◆ SUPPLIED INFORMATION ◆
--
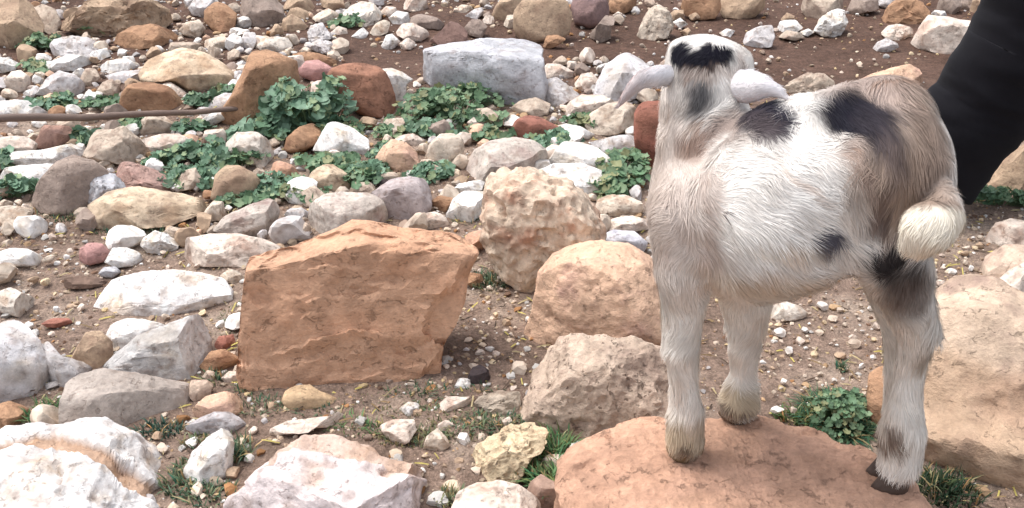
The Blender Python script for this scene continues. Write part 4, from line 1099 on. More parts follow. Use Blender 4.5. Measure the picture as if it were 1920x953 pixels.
def coat(P, seed=0, wob=0.0060):
    W_ = np.stack([fbm(P * 38 + 9.1 * k, 3, 200 + k) for k in range(3)], 1) * wob * 1.6
    W_ += np.stack([vnoise(P * 150 + 5.1 * k, 230 + k) for k in range(3)], 1) * wob * 0.4
    Q = P + W_
    c = np.tile(lin((234, 228, 220)), (len(P), 1))
    tone = fbm(P * np.array([12, 12, 7.0]), 3, 240)[:, None]
    c = c * (1 - 0.16 * np.clip(tone, 0, 1)) + lin((196, 166, 142)) * 0.16 * np.clip(tone, 0, 1)
    for p, M, r, col, soft, amt in PATCHES:
        d = np.linalg.norm(((Q - p) @ M.T) / r, axis=1)
        f = (amt * (1 - sstep(1 - soft * 0.7, 1 + soft * 0.7, d)))[:, None]
        c = c * (1 - f) + col * f
    stk = vnoise(np.stack([P[:, 0] * 75 + P[:, 2] * 25, P[:, 1] * 75, P[:, 2] * 16], 1), 265)
    fs = (sstep(0.15, 0.75, stk) * sstep(-0.2, 0.5, vnoise(P * 17, 266)) * 0.34)[:, None]
    c = c * (1 - fs) + c * np.array([0.66, 0.60, 0.56]) * fs
    fl = (sstep(0.62, 0.8, vnoise(P * np.array([70, 70, 45.0]), 260)) * sstep(0.0, 0.4, vnoise(P * 14, 261)) * 0.5)[:, None]
    c = c * (1 - fl) + lin((140, 108, 86)) * fl
    # the tail is white whatever lies behind it, with a grey saddle at its root
    td = group_sd(P, 'tail'); oth = np.min([group_sd(P, g) for g in GOAT if g not in ('tail', 'farhind', 'farfore', 'head')], axis=0)
    px_, py_, _ = to_px(P)
    low = sstep(380, 396, py_ + 300 * W_[:, 0])
    f = ((1 - sstep(0.001, 0.004, td)) * sstep(-0.002, 0.006, oth) * low)[:, None]
    c = c * (1 - f) + TAILC * f
    return c


M_COAT = vcol_material('goat_coat', rough=0.95, spec=0.05)
M_FUR = vcol_material('goat_fur', rough=0.8, spec=0.12)
M_HORN = vcol_material('hoof_horn', rough=0.6, spec=0.3, bumpscale=180)
M_EYE = vcol_material('eye_glass', rough=0.15, spec=0.5)
gbase = np.array([float((at_z(1283, 850, .12) + at_z(1690, 905, .12))[0] / 2), 1.0, 0.12])
kid = bpy.data.objects.new('goat_kid', None); COL.objects.link(kid); kid.location = gbase
tag(kid, 'white and taupe goat kid with black patches standing on the flat rock, facing away', 'goat kid')
body = link('body', new_mesh('goat_body', gV - gbase, gF, col=coat(gV) * 0.85, mat=M_COAT, normals=gN), kid)

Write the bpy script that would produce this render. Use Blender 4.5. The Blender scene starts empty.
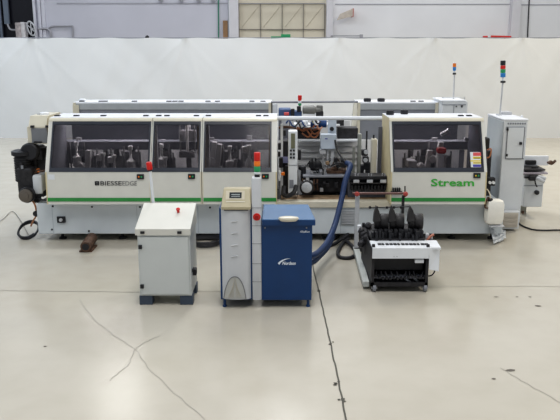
import bpy, bmesh, math, random
from mathutils import Vector, Matrix, noise
random.seed(7)
sc = bpy.context.scene
C = sc.collection
H = 2.55
FL = 700.0
TH = math.atan(165/700.0)
CT, ST = math.cos(TH), math.sin(TH)

# ---------------------------------------------------------------- measuring helpers
def slope(row):
    d = 210-row
    return (-FL*ST + CT*d)/(FL*CT + ST*d)
def Z(row, Y): return H + slope(row)*Y
def X(px, Y, z): return (px-280)/FL*(Y*CT + (H-z)*ST)
def XR(px, row, Y): return X(px, Y, Z(row, Y))
def P(px, row, Y): return Vector((XR(px, row, Y), Y, Z(row, Y)))
def floorY(row): return -H/slope(row)
def F(px, row, z=0.0):
    Y = (z-H)/slope(row)
    return Vector((X(px, Y, z), Y, z))
def on_line(row, A, B):
    m = slope(row)
    dY, dz = B[0]-A[0], B[1]-A[1]
    t = (H + m*A[0] - A[1])/(dz - m*dY)
    return (A[0]+t*dY, A[1]+t*dz)

# ---------------------------------------------------------------- materials
MATS = {}
def mat(name, col, rough=.5, metal=0, var=.06, scale=6, emit=0, coat=0, bump=0, spec=.5):
    if name in MATS: return MATS[name]
    m = bpy.data.materials.new(name); m.use_nodes = True
    nt = m.node_tree; b = nt.nodes['Principled BSDF']
    tc = nt.nodes.new('ShaderNodeTexCoord'); n = nt.nodes.new('ShaderNodeTexNoise')
    n.inputs['Scale'].default_value = scale; n.inputs['Detail'].default_value = 5
    nt.links.new(tc.outputs['Object'], n.inputs['Vector'])
    r = nt.nodes.new('ShaderNodeValToRGB')
    r.color_ramp.elements[0].position = .3; r.color_ramp.elements[1].position = .7
    r.color_ramp.elements[0].color = tuple(max(0, c*(1-var)) for c in col)+(1,)
    r.color_ramp.elements[1].color = tuple(min(1, c*(1+var)) for c in col)+(1,)
    nt.links.new(n.outputs['Fac'], r.inputs['Fac'])
    nt.links.new(r.outputs['Color'], b.inputs['Base Color'])
    b.inputs['Roughness'].default_value = rough; b.inputs['Metallic'].default_value = metal
    b.inputs['Specular IOR Level'].default_value = spec
    if coat: b.inputs['Coat Weight'].default_value = coat
    if emit:
        nt.links.new(r.outputs['Color'], b.inputs['Emission Color']); b.inputs['Emission Strength'].default_value = emit
    if bump:
        bp = nt.nodes.new('ShaderNodeBump'); bp.inputs['Strength'].default_value = bump; bp.inputs['Distance'].default_value = .02
        nt.links.new(n.outputs['Fac'], bp.inputs['Height']); nt.links.new(bp.outputs['Normal'], b.inputs['Normal'])
    MATS[name] = m
    return m

M_base = mat('grey_white_paint', (.60,.64,.67), .4, var=.03)
M_cream = mat('cream_paint', (.64,.60,.49), .4, var=.04)
M_cheek = mat('yellowed_cream_paint', (.60,.52,.33), .45, var=.08)
M_panel = mat('warm_grey_paint', (.66,.65,.60), .4, var=.03)
M_white = mat('white_paint', (.72,.74,.77), .4, var=.03)
M_top = mat('white_top_paint', (.74,.76,.80), .35, var=.03)
M_green = mat('green_paint', (.035,.26,.06), .4, var=.1)
M_letgreen = mat('green_lettering', (.06,.42,.06), .4)
M_black = mat('black_plastic', (.018,.018,.022), .5, var=.2)
M_dark = mat('dark_metal', (.035,.034,.038), .5, metal=.3, var=.35, scale=20)
M_frame = mat('dark_window_frame', (.030,.034,.048), .35, var=.1)
M_rust = mat('rusty_steel', (.10,.055,.035), .7, var=.5, scale=18)
M_brown = mat('worn_wood_brown', (.26,.18,.11), .7, var=.3, scale=15)
M_metal = mat('brushed_steel', (.42,.42,.43), .35, metal=.6, var=.15, scale=15)
M_lgrey = mat('light_grey_metal', (.50,.51,.53), .45, var=.1)
M_mgrey = mat('mid_grey_panel', (.24,.25,.28), .5, var=.06)
M_dgrey = mat('dark_grey_panel', (.13,.135,.16), .5, var=.1)
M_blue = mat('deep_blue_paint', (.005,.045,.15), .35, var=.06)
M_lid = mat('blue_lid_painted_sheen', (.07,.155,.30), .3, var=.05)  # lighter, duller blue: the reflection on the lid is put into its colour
M_mblue = mat('motor_blue', (.012,.055,.18), .4, var=.15)
M_hose = mat('blue_hose_braid', (.008,.030,.10), .55, var=.3, scale=60)
M_red = mat('red_plastic', (.55,.02,.015), .35, var=.08, emit=.06)
M_orange = mat('orange_plastic', (.75,.20,.02), .35, emit=.06)
M_lgreen = mat('green_lamp', (.03,.30,.12), .35, emit=.04)
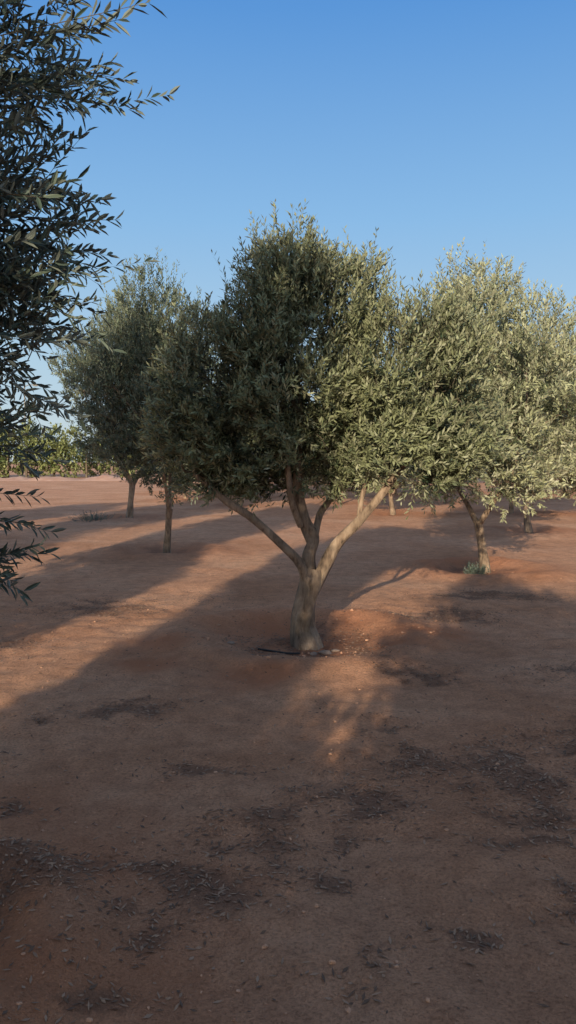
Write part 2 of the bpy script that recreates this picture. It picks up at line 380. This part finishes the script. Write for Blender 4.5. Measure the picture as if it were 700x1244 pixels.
# ------------------------------------------------------------ near tree at the left edge
def near_tree():
    rng=np.random.default_rng(5); B=Build()
    tube(B,[(0,0,-0.1),(0,0,0.1),(0.03,0,0.5),(0.0,0.02,0.95)],[0.17,0.12,0.09,0.09],14,6)
    limbs=[([(0,0,.9),(0.12,0,1.3),(0.22,0,1.9),(0.3,0,2.6)],[.06,.05,.04,.028]),
           ([(0,0,.9),(-0.2,0.1,1.3),(-0.35,0.15,2.0),(-0.4,0.1,2.8)],[.06,.05,.04,.028]),
           ([(0,0,.9),(0.05,-0.2,1.4),(0.0,-0.3,2.0),(0.1,-0.3,2.8)],[.06,.05,.04,.028])]
    tips=[]
    for p,r in limbs: tube(B,p,r,10,5); tips+=[(Vector(p[-1]),r[-1]),(Vector(p[-2]),r[-2])]
    lobes=[(0.36,0,3.02,0.40,0.5,0.26),(0.31,0.0,2.50,0.40,0.5,0.32),(0.27,0.0,2.12,0.38,0.5,0.28),(0.18,0,1.78,0.34,0.45,0.22),
           (-0.3,0.1,2.3,0.5,0.6,0.6),(-0.3,0,3.2,0.5,0.6,0.5),(0.15,0,3.6,0.55,0.6,0.5),(0,0,4.1,0.5,0.5,0.45),(-0.2,-0.3,2.8,0.5,0.5,0.6),
           (0.50,-.1,3.95,0.45,0.5,0.40),(0.45,-.1,4.5,0.42,0.5,0.40),(0.1,0,4.7,.5,.5,.35),  # right-hand lobes above the view, added to shade the main crown
           (0.16,0.0,1.40,0.26,0.3,0.07)]
    branches(B,rng,tips,lobes,5,0.018)
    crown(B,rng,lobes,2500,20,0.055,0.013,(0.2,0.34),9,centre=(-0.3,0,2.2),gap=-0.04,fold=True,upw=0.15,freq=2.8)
    O=[];D=[];Ln=[]
    for (x,y,z,dx,dz,l) in [(0.52,0,2.98,1,.02,.56),(0.62,.05,2.92,1,.14,.56),(0.5,-.1,2.86,1,-.05,.42),(0.36,.1,2.62,1,.2,.44),(0.40,0,2.5,1,.1,.44),
                        (0.40,-.05,2.42,1,.35,.46),(0.44,.05,2.35,1,-.10,.46),(0.40,.1,2.2,1,.1,.36),(0.34,0,2.1,1,-.2,.34),(0.32,.1,2.0,1,-.3,.32),
                        (0.28,0,1.9,.9,-.5,.26),(0.26,0,1.58,1,-.2,.36),(0.30,.05,1.48,1,-.35,.34),(0.28,-.1,1.42,1,-.15,.40),(0.24,.1,1.36,1,-.2,.42),(0.3,.0,1.32,1,.05,.40)]:
        for j in range(4):
            O.append((x-0.12+rng.uniform(-.05,.05),y+rng.uniform(-.25,.25),z+rng.uniform(-.06,.06)))
            D.append((dx,rng.uniform(-.3,.3),dz+rng.uniform(-.2,.2))); Ln.append(l*rng.uniform(.6,1.0))
    foliage(B,rng,np.array(O),nrm(np.array(D)),np.array(Ln),28,0.055,0.013,1,True)
    me=B.mesh('olive_tree_near',[BARK,LEAF_NEAR])
    place('olive_tree',me,-1.36,2.6)
TREES.append((-1.36,2.6,0.6))
near_tree()

# ------------------------------------------------------------ ground sheet
LIT=[(-1.05,2.95,.62,.20,.1),(-0.42,2.85,.40,.22,.0),(-.05,3.45,.38,.20,.5),(0.5,3.75,.30,.14,.0),(0.95,4.15,.55,.2,.1),(1.4,3.85,.5,.30,.0),
     (1.75,4.5,.6,.22,.1),(1.1,3.3,.35,.10,0.1),(-1.1,5.0,.45,.14,.1),(-.35,4.1,.3,.09,.1),(-1.8,4.2,.3,.12,.1),(0.9,6.0,.35,.10,0),
     (-0.5,2.35,.35,.12,.1),(-2.0,8.6,.7,.5,.1),(-2.9,6.9,.7,.3,.1),(2.7,5.9,.8,.3,.0),(1.6,8.2,.6,.3,.1),(2.4,9.5,.8,.3,0),(0.0,3.05,.25,.12,0.2),
     (.4,2.5,.3,.08,.2),(1.0,2.7,.25,.09,0),(-1.3,3.7,.3,.09,0),(.55,4.7,.25,.07,.1),(2.0,3.3,.4,.15,.2)]
def litter(x,y):
    L=0
    wx=x+0.30*noise.noise(Vector((x*2.2,y*2.2,5)))+.18*noise.noise(Vector((x*7,y*7,5))); wy=y+0.32*noise.noise(Vector((x*2.2,y*2.2,15)))+.18*noise.noise(Vector((x*7,y*7,25)))
    for (cx,cy,a,b,r) in LIT:
        dx=wx-cx; dy=wy-cy
        if abs(dx)>2*a+.3 or abs(dy)>2*a+.3: continue
        c,s=math.cos(r),math.sin(r); p=(dx*c+dy*s)/a; q=(-dx*s+dy*c)/(b*1.25)
        L=max(L,math.exp(-(p*p+q*q)**1.2))
    for (tx,ty,R) in TREES+[(MAIN[0],MAIN[1],1.0)]:
        d=math.hypot(wx-tx,wy-ty)
        if d<1.3: L=max(L,0.75*math.exp(-(d/0.72)**4))
    k=0.55+0.95*noise.noise(Vector((x*4,y*4,40)))
    return max(0,min(1,L*max(.2,min(1,k+.22))*0.66+0.18*max(0,noise.noise(Vector((x*.7,y*.9,77))))))
def red(x,y):
    r=0
    for (cx,cy,a) in [(-1.15,6.9,.42),(-.25,5.9,.38),(0.95,6.9,.4),(0.2,7.3,1.1),(1.25,7.4,.5),(2.6,12.2,.8),(-1.1,6.2,.3)]:
        d=math.hypot(x-cx,y-cy)/a; r=max(r,math.exp(-d**2.5))
    for (tx,ty,R) in TREES:
        if abs(x-tx)<3 and abs(y-ty)<3:
            r=max(r,.8*math.exp(-(math.hypot(x-tx,y-ty)/1.2)**3))
    r*=0.75+0.7*noise.noise(Vector((x*2.3,y*2.3,60)))
    r+=0.25*max(0,noise.noise(Vector((x*.35,y*.35,90))))
    return max(0,min(.85,r))
def axis(lo,hi,step,grow,far):
    a=list(np.arange(lo,hi,step)); s=step; v=a[-1]
    while v<far: s*=grow; v+=s; a.append(v)
    s=step; v=a[0]; pre=[]
    while v>-far: s*=grow; v-=s; pre.append(v)
    return np.array(pre[::-1]+a)
def ground():
    xs=axis(-2.6,2.8,0.04,1.08,900); ys=axis(1.6,9.2,0.04,1.07,900)
    nx,ny=len(xs),len(ys); V=[];LA=[];RA=[]
    for y in ys:
        for x in xs:
            if abs(x)<60 and -30<y<75:
                V.append((x,y,gh(x,y))); LA.append(litter(x,y)); RA.append(red(x,y))
            else: V.append((x,y,0.0)); LA.append(0); RA.append(0)
    V=np.array(V,dtype=np.float32)
    i=np.arange(nx-1)[None,:]+nx*np.arange(ny-1)[:,None]; i=i.reshape(-1,1)
    F=i+np.array([[0,1,nx+1,nx]])
    me=bpy.data.meshes.new('ground'); me.vertices.add(len(V)); me.vertices.foreach_set('co',V.ravel())
    me.loops.add(F.size); me.loops.foreach_set('vertex_index',F.astype(np.int32).ravel()); me.polygons.add(len(F))
    me.polygons.foreach_set('loop_start',np.arange(0,F.size,4,dtype=np.int32)); me.polygons.foreach_set('loop_total',np.full(len(F),4,np.int32))
    me.polygons.foreach_set('use_smooth',np.ones(len(F),bool))
    for nme,dat in (('litter',LA),('red',RA)):
        a=me.attributes.new(nme,'FLOAT','POINT'); a.data.foreach_set('value',np.array(dat,dtype=np.float32))
    me.materials.append(GROUND); me.update(calc_edges=True)
    o=bpy.data.objects.new('ground',me); scene.collection.objects.link(o)
ground()

# ------------------------------------------------------------ fallen leaves & clods
def fallen():
    rng=np.random.default_rng(3); B=Build(); P=[]
    while len(P)<16000:
        x=rng.uniform(-3.2,3.6); y=rng.uniform(1.5,10)
        l=litter(x,y)
        if rng.uniform()<max(0.03,(l-0.05)*1.8): P.append((x,y,gh(x,y)+0.004))
    P=np.array(P); n=len(P)
    a=rng.uniform(0,6.28,n); ld=np.stack([np.cos(a),np.sin(a),rng.uniform(-.15,.3,n)],1)
    wd=np.stack([-np.sin(a),np.cos(a),rng.uniform(-.5,.5,n)],1)
    l=rng.uniform(.015,.045,n)[:,None]; w=rng.uniform(.0025,.006,n)[:,None]
    V=np.stack([P-ld*l*.5,P+wd*w,P+ld*l*.5,P-wd*w],1).reshape(-1,3)
    B.add(V,np.arange(n)[:,None]*4+np.array([[0,1,2,3]]),0,np.repeat(rng.uniform(0,1,n),4))
    me=B.mesh('fallen_leaves',[mat_simple('dry_leaf',(0.13,0.08,0.055),(0.36,0.23,0.155),var=True)],False)
    o=bpy.data.objects.new('fallen_leaves',me); scene.collection.objects.link(o)
    B=Build()
    import bmesh
    bm=bmesh.new(); bmesh.ops.create_cube(bm,size=2); bmesh.ops.subdivide_edges(bm,edges=bm.edges[:],cuts=1,use_grid_fill=True)
    bm.verts.ensure_lookup_table(); base=nrm(np.array([v.co[:] for v in bm.verts])); fc=np.array([[v.index for v in f.verts] for f in bm.faces]); bm.free()
    for k in range(7500):
        x=rng.uniform(-4,5); y=1.4+12*rng.uniform()**1.5
        s=0.0025+0.008*rng.uniform()**5
        if math.hypot(x-MAIN[0],y-MAIN[1])<1.2: s*=1.8
        v=base*(1+rng.normal(size=(len(base),1))*.16)*s*rng.uniform(.6,1.3,3)*np.array([1,1,.7])
        B.add(v+np.array([x,y,gh(x,y)+s*.15]),fc,0,rng.uniform())
    me=B.mesh('soil_clods',[mat_simple('clod_soil',(0.34,0.18,0.115),(0.58,0.32,0.20),var=True)],False)
    o=bpy.data.objects.new('soil_clods',me); scene.collection.objects.link(o)
fallen()

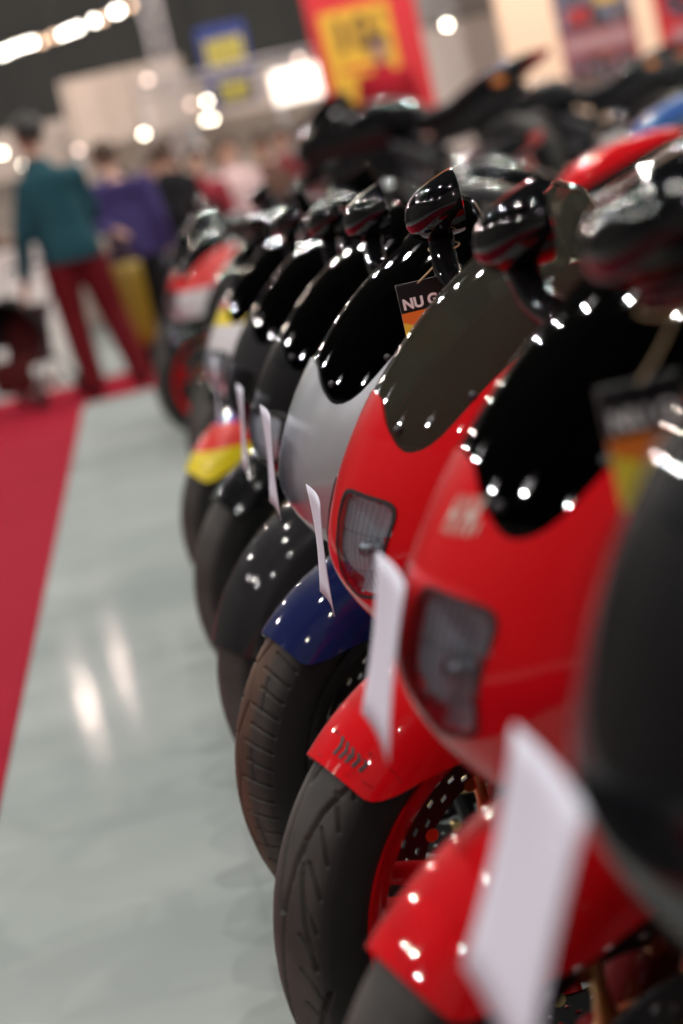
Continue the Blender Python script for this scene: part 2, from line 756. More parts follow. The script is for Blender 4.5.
def decal_on(bm, fn, strokes, w):
    """strokes: polylines in (a, b) parameters of fn(a, b); ribbons of half width w in parameter units"""
    for st in strokes:
        P = []
        for i in range(len(st)):
            p = Vector(st[i])
            t = (Vector(st[min(i+1, len(st)-1)]) - Vector(st[max(i-1, 0)])).normalized()
            nrm = Vector((-t.y, t.x))
            P.append([fn(*(p + nrm*w)), fn(*(p - nrm*w))])
        add_grid(bm, P)
    return bm


def quadpatch(bm, fn, corners, n=10, rnd_p=4., scale=1., mi=0, ring=None):
    """patch on fn inside four corners TL, TR, BR, BL with softened corners; ring=(k0,k1) gives only a border strip"""
    TL, TR, BR, BL = [Vector(c) for c in corners]

    def Q(u, v):
        return (TL*(1-u) + TR*u)*(1-v) + (BL*(1-u) + BR*u)*v

    def sq(r, a):
        ca, sa = math.cos(a), math.sin(a)
        x = math.copysign(abs(ca)**(2/rnd_p), ca)*r
        y = math.copysign(abs(sa)**(2/rnd_p), sa)*r
        return Q(.5+.5*x, .5+.5*y)
    K = 48
    if ring:
        rr = [ring[0] + (ring[1]-ring[0])*i/3 for i in range(4)]
    else:
        rr = [max(.02, i/n)*scale for i in range(n+1)]
    P = [[fn(*sq(r, 2*PI*k/K)) for k in range(K)] for r in rr]
    vs = add_grid(bm, P, wrap=True, mi=mi)
    if not ring:
        f = bm.faces.new(vs[0])
        f.material_index = mi
    return Q, sq


HL_TWIN = ((.10, .764), (.42, .747), (.335, .655), (.135, .652))


def in_patch(corners, s, z, scale, p):
    # inverse bilinear by a short Newton search
    TL, TR, BR, BL = [np.array(c) for c in corners]
    u = v = .5
    X = np.array((s, z))
    for _ in range(8):
        q = (TL*(1-u)+TR*u)*(1-v) + (BL*(1-u)+BR*u)*v
        du = (TR-TL)*(1-v) + (BR-BL)*v
        dv = (BL*(1-u)+BR*u) - (TL*(1-u)+TR*u)
        J = np.array((du, dv)).T
        try:
            st = np.linalg.solve(J, X-q)
        except np.linalg.LinAlgError:
            break
        u += st[0]
        v += st[1]
    return (abs((u-.5)*2/scale)**p + abs((v-.5)*2/scale)**p) < 1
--
◆ THE PROBLEM ◆
From the records above, repeat exactly the lines from the one with "M_blue = mat('deep_blue_paint', (.005,.045,.15), .35, var=.06)" through the one with "M_lgreen = mat('green_lamp', (.03,.30,.12), .35, emit=.04)", both included.

◆ ANSWER IN FULL ◆
M_blue = mat('deep_blue_paint', (.005,.045,.15), .35, var=.06)
M_lid = mat('blue_lid_painted_sheen', (.07,.155,.30), .3, var=.05)  # lighter, duller blue: the reflection on the lid is put into its colour
M_mblue = mat('motor_blue', (.012,.055,.18), .4, var=.15)
M_hose = mat('blue_hose_braid', (.008,.030,.10), .55, var=.3, scale=60)
M_red = mat('red_plastic', (.55,.02,.015), .35, var=.08, emit=.06)
M_orange = mat('orange_plastic', (.75,.20,.02), .35, emit=.06)
M_lgreen = mat('green_lamp', (.03,.30,.12), .35, emit=.04)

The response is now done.